Mimari proje raporu:
Süregelen tarihte, bir kıyı kentinin kimliğini tanımlayan o kentin insanının kıyıyla kurduğu ilişkidir, bu ilişkiler kentin sürekli olan dönüşümüne ayak uydurabildiği sürece yaşantıyı tanımlar. Aksi takdirde bir kent her ne kadar kıyıya sahip olsa da ‘kıyı kenti’ olması durumundan söz edilemez.
Bu bağlamda İzmir her ne kadar ‘kıyı kenti’ olarak tanımlansa da mevcut ilişkiler özellikle merkez bölgede suyla buluşamayarak tanımsızlaşmıştır. Bu yüzden kenti ve kentliyi suyla buluşturmak ve mevcut kıyı-deniz sınırını ‘yağmalayarak’ su geçirimsizliği kırmak amaçlanmıştır.

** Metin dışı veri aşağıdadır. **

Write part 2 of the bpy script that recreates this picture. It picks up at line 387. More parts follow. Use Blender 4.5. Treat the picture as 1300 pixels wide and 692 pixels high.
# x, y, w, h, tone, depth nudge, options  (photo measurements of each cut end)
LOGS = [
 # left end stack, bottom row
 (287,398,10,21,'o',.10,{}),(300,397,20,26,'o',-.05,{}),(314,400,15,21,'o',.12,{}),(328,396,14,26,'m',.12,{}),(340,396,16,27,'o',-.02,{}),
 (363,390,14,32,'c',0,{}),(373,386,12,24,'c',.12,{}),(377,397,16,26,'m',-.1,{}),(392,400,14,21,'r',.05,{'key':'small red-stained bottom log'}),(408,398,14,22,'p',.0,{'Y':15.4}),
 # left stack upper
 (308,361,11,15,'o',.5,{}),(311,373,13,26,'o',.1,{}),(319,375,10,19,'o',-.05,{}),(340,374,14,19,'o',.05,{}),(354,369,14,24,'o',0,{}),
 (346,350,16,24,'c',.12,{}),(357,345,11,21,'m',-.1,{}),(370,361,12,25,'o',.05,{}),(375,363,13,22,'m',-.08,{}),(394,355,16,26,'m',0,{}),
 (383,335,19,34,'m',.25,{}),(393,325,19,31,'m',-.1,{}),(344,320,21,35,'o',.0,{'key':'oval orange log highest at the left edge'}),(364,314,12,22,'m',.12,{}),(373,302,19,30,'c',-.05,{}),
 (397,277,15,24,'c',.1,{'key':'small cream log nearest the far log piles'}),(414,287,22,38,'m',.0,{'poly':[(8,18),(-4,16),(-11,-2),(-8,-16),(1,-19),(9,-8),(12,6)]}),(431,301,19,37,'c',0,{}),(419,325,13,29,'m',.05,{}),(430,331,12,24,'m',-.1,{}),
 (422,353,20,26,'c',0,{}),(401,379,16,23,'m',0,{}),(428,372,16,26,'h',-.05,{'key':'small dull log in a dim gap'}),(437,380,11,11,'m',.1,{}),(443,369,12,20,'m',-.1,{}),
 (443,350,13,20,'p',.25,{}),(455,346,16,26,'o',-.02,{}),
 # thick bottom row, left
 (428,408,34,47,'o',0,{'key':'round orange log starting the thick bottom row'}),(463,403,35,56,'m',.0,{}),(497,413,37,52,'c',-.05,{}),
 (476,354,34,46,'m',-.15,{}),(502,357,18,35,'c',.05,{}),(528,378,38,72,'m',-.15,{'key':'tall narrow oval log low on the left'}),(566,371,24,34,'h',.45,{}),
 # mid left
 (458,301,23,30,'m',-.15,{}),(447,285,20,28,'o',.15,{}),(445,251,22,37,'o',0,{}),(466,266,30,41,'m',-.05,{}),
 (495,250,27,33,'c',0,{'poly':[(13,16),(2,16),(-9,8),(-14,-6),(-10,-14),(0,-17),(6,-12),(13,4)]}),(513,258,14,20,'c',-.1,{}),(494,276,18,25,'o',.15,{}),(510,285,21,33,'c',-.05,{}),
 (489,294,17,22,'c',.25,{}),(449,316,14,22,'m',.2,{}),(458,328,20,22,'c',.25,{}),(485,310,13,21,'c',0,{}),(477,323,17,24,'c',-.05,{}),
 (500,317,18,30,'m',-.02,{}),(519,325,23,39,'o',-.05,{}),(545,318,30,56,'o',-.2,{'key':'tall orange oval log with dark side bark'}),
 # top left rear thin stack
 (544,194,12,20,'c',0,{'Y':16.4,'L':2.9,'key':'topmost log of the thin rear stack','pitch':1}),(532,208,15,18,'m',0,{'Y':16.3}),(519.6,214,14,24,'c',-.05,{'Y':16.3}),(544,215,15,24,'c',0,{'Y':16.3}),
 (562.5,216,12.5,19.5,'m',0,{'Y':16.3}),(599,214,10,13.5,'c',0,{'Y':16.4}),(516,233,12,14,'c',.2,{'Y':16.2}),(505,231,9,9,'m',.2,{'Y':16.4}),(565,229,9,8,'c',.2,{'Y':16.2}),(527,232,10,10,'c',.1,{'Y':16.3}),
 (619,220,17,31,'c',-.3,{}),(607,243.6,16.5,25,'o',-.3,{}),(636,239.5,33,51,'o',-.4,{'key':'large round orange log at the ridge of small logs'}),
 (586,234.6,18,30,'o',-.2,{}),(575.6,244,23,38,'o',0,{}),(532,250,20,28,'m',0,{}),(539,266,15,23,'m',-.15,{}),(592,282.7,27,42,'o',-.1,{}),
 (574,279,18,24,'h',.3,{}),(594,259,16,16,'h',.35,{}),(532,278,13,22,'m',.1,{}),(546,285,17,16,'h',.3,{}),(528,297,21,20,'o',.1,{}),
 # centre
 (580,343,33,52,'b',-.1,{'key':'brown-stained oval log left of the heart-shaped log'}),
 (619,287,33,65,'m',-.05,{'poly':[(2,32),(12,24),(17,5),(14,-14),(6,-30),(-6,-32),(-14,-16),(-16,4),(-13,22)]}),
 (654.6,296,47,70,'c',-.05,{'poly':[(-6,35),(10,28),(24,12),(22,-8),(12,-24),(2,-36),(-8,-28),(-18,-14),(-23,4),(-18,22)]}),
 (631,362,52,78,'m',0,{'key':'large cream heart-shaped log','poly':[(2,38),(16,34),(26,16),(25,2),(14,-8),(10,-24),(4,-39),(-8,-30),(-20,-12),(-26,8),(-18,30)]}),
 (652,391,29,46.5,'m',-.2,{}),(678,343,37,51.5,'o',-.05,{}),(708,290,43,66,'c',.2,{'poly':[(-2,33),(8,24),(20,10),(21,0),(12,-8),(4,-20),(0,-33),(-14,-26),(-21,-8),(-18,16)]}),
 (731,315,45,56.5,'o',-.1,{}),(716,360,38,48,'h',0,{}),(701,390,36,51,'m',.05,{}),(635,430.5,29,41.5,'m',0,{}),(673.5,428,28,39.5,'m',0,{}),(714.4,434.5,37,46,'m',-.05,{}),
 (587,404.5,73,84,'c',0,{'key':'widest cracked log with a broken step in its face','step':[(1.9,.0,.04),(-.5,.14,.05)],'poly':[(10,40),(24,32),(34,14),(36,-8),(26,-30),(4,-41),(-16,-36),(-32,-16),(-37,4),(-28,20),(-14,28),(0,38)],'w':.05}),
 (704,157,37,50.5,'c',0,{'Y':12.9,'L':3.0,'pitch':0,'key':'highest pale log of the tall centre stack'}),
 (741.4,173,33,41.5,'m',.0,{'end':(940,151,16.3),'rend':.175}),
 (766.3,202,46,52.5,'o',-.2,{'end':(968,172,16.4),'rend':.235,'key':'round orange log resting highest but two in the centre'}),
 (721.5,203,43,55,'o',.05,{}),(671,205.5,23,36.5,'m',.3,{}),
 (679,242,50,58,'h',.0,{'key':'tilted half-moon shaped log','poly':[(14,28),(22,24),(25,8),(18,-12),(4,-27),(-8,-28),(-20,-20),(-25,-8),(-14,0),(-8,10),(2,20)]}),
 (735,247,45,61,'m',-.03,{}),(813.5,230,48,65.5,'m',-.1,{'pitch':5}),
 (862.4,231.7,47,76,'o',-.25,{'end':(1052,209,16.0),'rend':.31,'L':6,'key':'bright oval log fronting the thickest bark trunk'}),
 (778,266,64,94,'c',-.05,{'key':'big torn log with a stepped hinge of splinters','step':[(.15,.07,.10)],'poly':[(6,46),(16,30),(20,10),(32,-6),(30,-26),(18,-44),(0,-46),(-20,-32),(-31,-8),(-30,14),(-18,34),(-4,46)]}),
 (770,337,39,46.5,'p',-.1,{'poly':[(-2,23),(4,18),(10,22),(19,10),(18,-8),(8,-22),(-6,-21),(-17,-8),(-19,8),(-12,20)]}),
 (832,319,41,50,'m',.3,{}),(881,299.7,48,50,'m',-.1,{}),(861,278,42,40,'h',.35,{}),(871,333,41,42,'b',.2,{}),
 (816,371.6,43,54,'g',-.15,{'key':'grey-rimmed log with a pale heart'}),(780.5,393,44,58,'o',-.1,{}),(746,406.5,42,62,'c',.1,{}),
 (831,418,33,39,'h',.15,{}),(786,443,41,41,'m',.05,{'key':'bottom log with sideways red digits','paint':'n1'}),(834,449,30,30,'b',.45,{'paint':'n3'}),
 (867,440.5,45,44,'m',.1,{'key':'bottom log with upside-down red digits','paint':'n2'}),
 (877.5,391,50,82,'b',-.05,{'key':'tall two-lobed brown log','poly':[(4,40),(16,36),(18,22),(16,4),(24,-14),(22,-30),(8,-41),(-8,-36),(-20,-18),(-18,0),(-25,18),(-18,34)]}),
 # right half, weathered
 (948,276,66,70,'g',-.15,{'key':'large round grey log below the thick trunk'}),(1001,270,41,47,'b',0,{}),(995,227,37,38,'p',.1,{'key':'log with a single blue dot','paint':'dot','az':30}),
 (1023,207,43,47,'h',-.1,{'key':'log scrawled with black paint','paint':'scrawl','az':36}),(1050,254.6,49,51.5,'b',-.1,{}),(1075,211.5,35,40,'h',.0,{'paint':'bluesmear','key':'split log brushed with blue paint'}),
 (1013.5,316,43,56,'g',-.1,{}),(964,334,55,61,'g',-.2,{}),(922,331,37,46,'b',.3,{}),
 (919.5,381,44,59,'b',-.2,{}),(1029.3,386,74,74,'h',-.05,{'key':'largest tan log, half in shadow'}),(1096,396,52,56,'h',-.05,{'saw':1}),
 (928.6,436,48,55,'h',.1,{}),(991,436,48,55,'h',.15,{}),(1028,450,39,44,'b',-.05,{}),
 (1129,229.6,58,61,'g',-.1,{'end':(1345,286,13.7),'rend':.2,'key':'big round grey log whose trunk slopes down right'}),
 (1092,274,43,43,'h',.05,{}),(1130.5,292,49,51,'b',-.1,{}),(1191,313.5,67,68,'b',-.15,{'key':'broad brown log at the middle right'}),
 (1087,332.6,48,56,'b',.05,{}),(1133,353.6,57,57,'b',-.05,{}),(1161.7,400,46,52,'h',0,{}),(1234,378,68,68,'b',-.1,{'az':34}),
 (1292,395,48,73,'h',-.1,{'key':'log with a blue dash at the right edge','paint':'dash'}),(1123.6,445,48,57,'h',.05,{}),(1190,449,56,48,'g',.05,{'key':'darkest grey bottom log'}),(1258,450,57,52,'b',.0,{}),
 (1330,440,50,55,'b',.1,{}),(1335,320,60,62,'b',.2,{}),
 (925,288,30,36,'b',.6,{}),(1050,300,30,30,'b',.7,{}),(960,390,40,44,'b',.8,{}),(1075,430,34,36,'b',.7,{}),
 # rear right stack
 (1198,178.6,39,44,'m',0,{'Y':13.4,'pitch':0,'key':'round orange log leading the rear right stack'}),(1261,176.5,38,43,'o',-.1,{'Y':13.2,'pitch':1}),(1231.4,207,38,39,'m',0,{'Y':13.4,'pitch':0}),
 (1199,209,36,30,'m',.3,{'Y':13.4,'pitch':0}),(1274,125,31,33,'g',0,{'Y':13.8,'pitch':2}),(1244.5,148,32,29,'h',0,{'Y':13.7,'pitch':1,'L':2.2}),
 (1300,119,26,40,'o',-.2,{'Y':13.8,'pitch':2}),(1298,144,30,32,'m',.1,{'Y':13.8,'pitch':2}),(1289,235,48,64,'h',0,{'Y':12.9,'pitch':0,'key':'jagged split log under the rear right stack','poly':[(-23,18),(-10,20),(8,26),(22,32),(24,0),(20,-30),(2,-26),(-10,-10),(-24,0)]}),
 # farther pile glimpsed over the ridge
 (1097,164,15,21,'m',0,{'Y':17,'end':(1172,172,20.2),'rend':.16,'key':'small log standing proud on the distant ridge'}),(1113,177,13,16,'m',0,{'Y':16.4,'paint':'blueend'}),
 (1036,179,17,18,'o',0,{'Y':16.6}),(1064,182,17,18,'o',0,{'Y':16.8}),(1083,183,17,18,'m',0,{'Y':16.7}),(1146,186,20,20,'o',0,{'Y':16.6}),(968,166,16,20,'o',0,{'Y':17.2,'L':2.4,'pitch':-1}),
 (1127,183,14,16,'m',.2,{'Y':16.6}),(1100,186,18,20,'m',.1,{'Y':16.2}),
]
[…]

Bu doğrultuda, özellikle kıyıda Kıbrıs Şehitlerinin denizle buluştuğu aks ve kordon boyunun bitişi olarak tariflenen kesişim alanının oldukça yoğun bir kullanım potansiyeli içermesine rağmen süreç dahilindeki olumsuz müdahaleler ve viyadük ayaklarının alanı daha da tanımsızlaştırarak kamusal kullanımı en aza indirdiği görülmüştür. Potansiyeli oldukça fazla olan bu alanın tasarlanan iskele ve kamusal üretim işlikleriyle kente kazandırılması ve kıyıyla kurduğu ilişkinin arttırılması amaçlanmıştır.
Bu kararlar neticesinde ana yaklaşımın Kıbrıs Şehitleri ve Kordon boyundan olması ve bunu destekler nitelikte olan bir diğer yaklaşımın Alsancak Garına yakın kamusal bir alanda başlayan ve mevcut viyadüklere eklemlenerek yapıya dahil olan bir rampayla sağlanmıştır. Böylelikle Alsancak Garından yaklaşan kullanıcıların Kordona ulaşması için kullanacağı rota bu rampa ile tanımlanmış ve kordon boyuna kesintisiz olarak bağlanmıştır. Ayrıca viyadük ayaklarına kamusal rampa ve seyir terasları eklemlenmesiyle bir kentsel kullanım söz konusu olmuştur.
Kamusal bağlantılar bu şekilde kurulurken kesişim alanı olan bölgedeki kütlenin kıyıyla kurduğu ilişki en üst düzeyde olacak şekilde ve asıl amacın Kordon boyundaki yeşilin devamlılığını sürdürürken bir kenti kıyıyla buluşturabilecek potansiyelde olması amaçlanmıştır. Kütledeki strüktürel hareketlerin kıyının belirli bölümlerine modüler olarak eklemlenmesi ve balıkçı platformları, esnek kullanılan boşluklar, denize uzanarak teraslaşan ve suya dokunan kollar olarak var olması amaçlanmıştır. Ayrıca önerilen modüler sistemin İzmir kıyı hattı boyunca var olan ve suyla kurduğu ilişkilerin zayıf olduğu alanlara da eklemlenerek kentlinin suyla buluşturulması önerilmiştir.
Bu kararlar sonucunda bir kentin kıyıyla kurması gereken ilişkilerin olabildiğince yalın ve kullanıcı tarafından şekillenecek biçimde olması amaçlanarak, bir kentin ‘kıyı’ kenti olabilmesi durumu pekiştirilmiştir.